There are two main camps – call them “pay for use” and “equal access.” The pay-for-use folks – chiefly telcos – argue that different types of traffic differentially affect the network, and they should therefore be able to charge for higher-impact traffic, the same way postal services charge more to ship 10-pound packages than 2-ounce letters, and more for guaranteed overnight delivery than best-effort service. Similarly, highway tolls are higher for 18-wheelers than a family Toyota.

Equal-access folks – chiefly the content providers such as Google and Yahoo – say telcos shouldn’t discriminate based on what the traffic is or where it’s headed. The argument is that postal services don’t charge more to carry your mortgage payment than, say, a birthday card. By analogy, telcos have no right to charge more for Google clicks or eBay hits.

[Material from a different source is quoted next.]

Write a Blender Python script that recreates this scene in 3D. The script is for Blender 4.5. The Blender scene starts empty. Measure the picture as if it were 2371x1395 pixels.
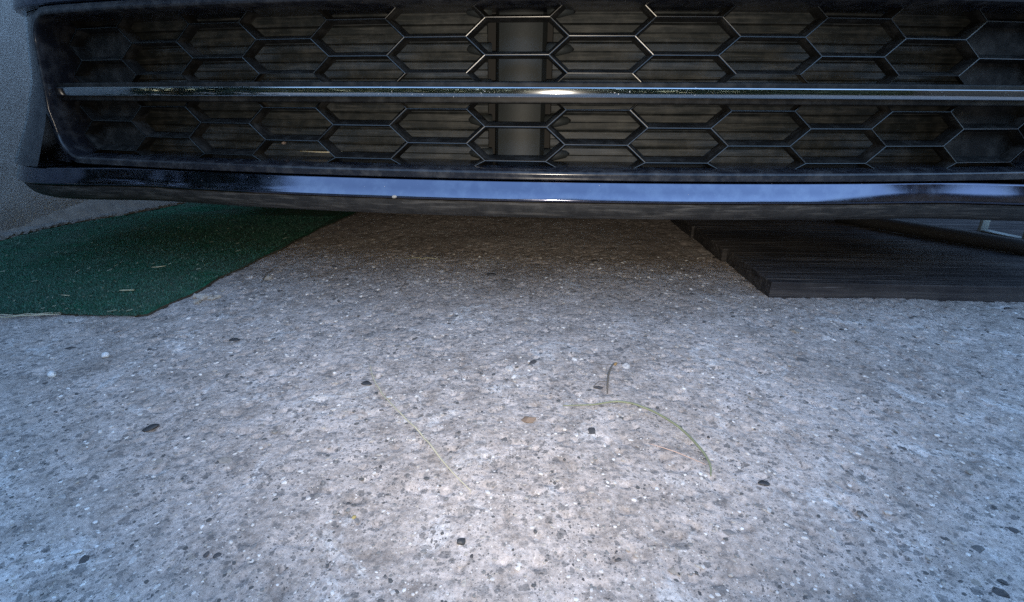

Who’s right? Both are. Certain types of traffic – voice, video and some interactive applications – do stress the network more than others, and this impact is particularly severe at last-mile broadband links, where congestion is most likely. Yet having telcos prioritize some Web sites over others not only destroys the innovative any-to-any nature of the Internet but also runs counter to several centuries of historical de facto net neutrality.

Take postal services: Ben Franklin launched one of the first, to distribute his Philadelphia newspaper to readers in Boston and New York. Even though his service would also carry mail, he refused to carry papers for competing publishers – early precedent for service providers exercising control over content distribution.

But that first precedent was pretty much the last. Once the postal service became government-regulated, the rules changed, and even unregulated services (such as FedEx) abide by them. Today, the effective policy is equal access combined with pay per use: The post office can’t refuse to carry ads for FedEx, but it can charge more for heavier boxes and overnight guarantees. Similarly, traditional telcos can’t charge you more to gossip with your sister than to place trades with your broker, but they are free to charge more for longer calls or those placed to far-off geographies.

These examples point the way toward a workable compromise for net neutrality. Google and Yahoo are right to insist that the telcos not charge differently for traffic to their sites. The telcos do have the right to charge more for traffic types that stress the network. In other words, telcos should be able to charge higher rates for VoIP-grade Internet access – which consumers are free to purchase or decline – but not for the use of specific services such as Vonage, or for access to sites such as Google.